__WORK TO COMPLETE__
Print the data that follows exactly.

__DATASET EXTRACT__
⁂
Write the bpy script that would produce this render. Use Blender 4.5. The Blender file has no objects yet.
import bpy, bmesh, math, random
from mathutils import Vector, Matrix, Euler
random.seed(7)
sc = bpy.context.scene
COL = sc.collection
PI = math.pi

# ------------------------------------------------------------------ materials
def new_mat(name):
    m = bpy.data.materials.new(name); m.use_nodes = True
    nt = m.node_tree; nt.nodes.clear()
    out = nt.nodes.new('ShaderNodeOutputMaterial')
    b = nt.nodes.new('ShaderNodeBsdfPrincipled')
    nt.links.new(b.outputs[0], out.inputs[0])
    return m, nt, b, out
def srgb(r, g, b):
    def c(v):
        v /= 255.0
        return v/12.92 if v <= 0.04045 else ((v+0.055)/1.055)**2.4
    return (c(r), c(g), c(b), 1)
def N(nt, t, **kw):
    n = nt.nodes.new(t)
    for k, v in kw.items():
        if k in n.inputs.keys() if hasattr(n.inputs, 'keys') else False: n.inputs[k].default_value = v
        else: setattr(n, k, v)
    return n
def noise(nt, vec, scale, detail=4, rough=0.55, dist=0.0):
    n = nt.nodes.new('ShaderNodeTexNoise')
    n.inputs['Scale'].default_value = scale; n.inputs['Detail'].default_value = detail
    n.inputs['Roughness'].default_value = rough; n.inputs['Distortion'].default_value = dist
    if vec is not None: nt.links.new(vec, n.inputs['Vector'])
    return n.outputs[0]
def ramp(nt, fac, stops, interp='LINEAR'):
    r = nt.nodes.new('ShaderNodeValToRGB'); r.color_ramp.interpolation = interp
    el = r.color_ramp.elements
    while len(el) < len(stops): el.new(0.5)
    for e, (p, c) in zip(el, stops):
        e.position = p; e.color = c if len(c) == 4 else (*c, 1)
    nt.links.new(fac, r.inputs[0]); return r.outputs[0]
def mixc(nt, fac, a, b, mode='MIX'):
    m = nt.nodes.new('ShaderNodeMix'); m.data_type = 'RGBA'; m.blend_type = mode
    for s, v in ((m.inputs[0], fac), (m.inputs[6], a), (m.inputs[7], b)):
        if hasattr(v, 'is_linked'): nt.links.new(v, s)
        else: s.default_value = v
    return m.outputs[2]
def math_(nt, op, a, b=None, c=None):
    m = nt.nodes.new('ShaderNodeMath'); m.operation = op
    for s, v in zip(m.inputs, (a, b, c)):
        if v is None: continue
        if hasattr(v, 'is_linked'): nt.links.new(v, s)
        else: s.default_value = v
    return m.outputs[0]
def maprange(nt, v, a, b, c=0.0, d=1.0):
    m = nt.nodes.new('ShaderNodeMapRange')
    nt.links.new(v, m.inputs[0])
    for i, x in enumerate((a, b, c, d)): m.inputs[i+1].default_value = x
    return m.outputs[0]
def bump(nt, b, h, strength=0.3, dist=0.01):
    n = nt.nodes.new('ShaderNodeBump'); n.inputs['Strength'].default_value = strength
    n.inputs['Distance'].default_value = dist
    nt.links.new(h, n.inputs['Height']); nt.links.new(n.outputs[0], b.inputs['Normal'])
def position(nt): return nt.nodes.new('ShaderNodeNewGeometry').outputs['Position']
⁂
__CORRECT ANSWER__
Write the bpy script that would produce this render. Use Blender 4.5. The Blender file has no objects yet.
import bpy, bmesh, math, random
from mathutils import Vector, Matrix, Euler
random.seed(7)
sc = bpy.context.scene
COL = sc.collection
PI = math.pi

# ------------------------------------------------------------------ materials
def new_mat(name):
    m = bpy.data.materials.new(name); m.use_nodes = True
    nt = m.node_tree; nt.nodes.clear()
    out = nt.nodes.new('ShaderNodeOutputMaterial')
    b = nt.nodes.new('ShaderNodeBsdfPrincipled')
    nt.links.new(b.outputs[0], out.inputs[0])
    return m, nt, b, out
def srgb(r, g, b):
    def c(v):
        v /= 255.0
        return v/12.92 if v <= 0.04045 else ((v+0.055)/1.055)**2.4
    return (c(r), c(g), c(b), 1)
def N(nt, t, **kw):
    n = nt.nodes.new(t)
    for k, v in kw.items():
        if k in n.inputs.keys() if hasattr(n.inputs, 'keys') else False: n.inputs[k].default_value = v
        else: setattr(n, k, v)
    return n
def noise(nt, vec, scale, detail=4, rough=0.55, dist=0.0):
    n = nt.nodes.new('ShaderNodeTexNoise')
    n.inputs['Scale'].default_value = scale; n.inputs['Detail'].default_value = detail
    n.inputs['Roughness'].default_value = rough; n.inputs['Distortion'].default_value = dist
    if vec is not None: nt.links.new(vec, n.inputs['Vector'])
    return n.outputs[0]
def ramp(nt, fac, stops, interp='LINEAR'):
    r = nt.nodes.new('ShaderNodeValToRGB'); r.color_ramp.interpolation = interp
    el = r.color_ramp.elements
    while len(el) < len(stops): el.new(0.5)
    for e, (p, c) in zip(el, stops):
        e.position = p; e.color = c if len(c) == 4 else (*c, 1)
    nt.links.new(fac, r.inputs[0]); return r.outputs[0]
def mixc(nt, fac, a, b, mode='MIX'):
    m = nt.nodes.new('ShaderNodeMix'); m.data_type = 'RGBA'; m.blend_type = mode
    for s, v in ((m.inputs[0], fac), (m.inputs[6], a), (m.inputs[7], b)):
        if hasattr(v, 'is_linked'): nt.links.new(v, s)
        else: s.default_value = v
    return m.outputs[2]
def math_(nt, op, a, b=None, c=None):
    m = nt.nodes.new('ShaderNodeMath'); m.operation = op
    for s, v in zip(m.inputs, (a, b, c)):
        if v is None: continue
        if hasattr(v, 'is_linked'): nt.links.new(v, s)
        else: s.default_value = v
    return m.outputs[0]
def maprange(nt, v, a, b, c=0.0, d=1.0):
    m = nt.nodes.new('ShaderNodeMapRange')
    nt.links.new(v, m.inputs[0])
    for i, x in enumerate((a, b, c, d)): m.inputs[i+1].default_value = x
    return m.outputs[0]
def bump(nt, b, h, strength=0.3, dist=0.01):
    n = nt.nodes.new('ShaderNodeBump'); n.inputs['Strength'].default_value = strength
    n.inputs['Distance'].default_value = dist
    nt.links.new(h, n.inputs['Height']); nt.links.new(n.outputs[0], b.inputs['Normal'])
def position(nt): return nt.nodes.new('ShaderNodeNewGeometry').outputs['Position']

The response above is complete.